British taxpayers will pick up the tab after a 17-year-old asylum seeker was caught attempting to use another person’s passport to secure passage from Sweden to Canada.
The Somalian teenager faced being thrown out of the Scandinavian country, where he had been living for two-and-a-half years, when he turned 18 after his application to stay in the country permanently was refused.
The boy was caught trying to use another person’s passport at London’s Heathrow Airport and will be detained in a Youth Offenders’ Institute for three months.
The teenager, who claims he fled Somalia after deserting from the army, was trying to get to Canada to make an asylum application there, according to the Daily Express.
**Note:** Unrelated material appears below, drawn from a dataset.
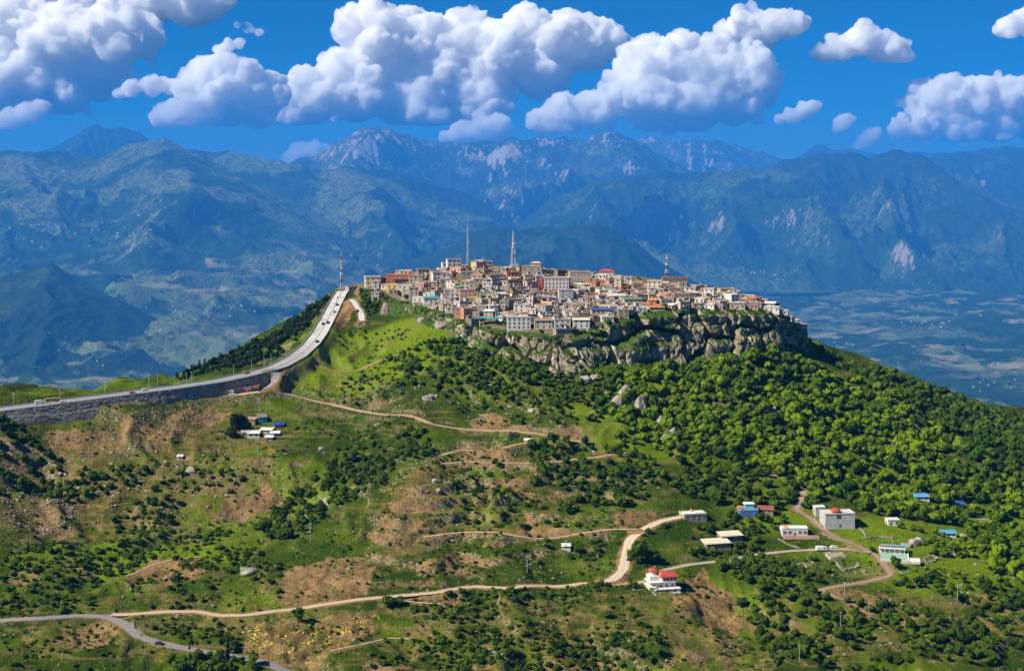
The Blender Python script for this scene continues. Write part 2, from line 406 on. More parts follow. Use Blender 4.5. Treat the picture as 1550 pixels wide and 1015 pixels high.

The teenager was caught trying to use a passport in someone else’s name at Heathrow Terminal 2 (pictured) as he tried to secure passage from Sweden too Canada
Yesterday a youth court heard he was forced to join the army because his father was part of a rebel group.
He was caught trying to board at Terminal 2 on January 8 when an Air Canada security official and facial recognition specialist who spotted the passport was not his and called police.
The asylum seeker, who cannot be named for legal reasons, was yesterday sentenced to six months in a Young Offenders’ Institute at Ealing Youth Court, West London, after pleading guilty to possession of controlled identity documents with intent.
An Air Canada security official who specialises in facial recognition spotted the youth was using somebody else’s passport
He has been staying in Hillingdon at a council-run centre for unaccompanied child migrants.
The youth will now be detained for three months before serving the rest of his sentence on licence and is allowed to apply for asylum when released.
Philip Davis called for the teenager to be ‘kicked out of the country at the first opportunity’
TaxPayers’ Alliance chief executive John O’Connell said it was disappointing that taxpayers are required to foot the bill.
‘Hopefully the deportation will be swift, smooth and there won’t be any expensive delays as happens so frequently,’ he said.
Shipley’s Conservative MP Philip Davies warned the UK is seen as a ‘soft touch’ and called for the teenager to be ‘kicked out of the country at the first opportunity’.
Prosecuting, Roy Pershad told the youth court it was not clear whether the passport ‘in someone else’s name’ was used to gain access to the UK.
Mitigating, Ian Paul said the boy was forced to join the Somalian army because his father ‘was part of a rebel group’.
‘After having served there for a brief while, he left and travelled to Sweden,’ he said.
When asked by magistrates what he thought of the sentence, the youth replied: ‘It will bring me more difficulties.’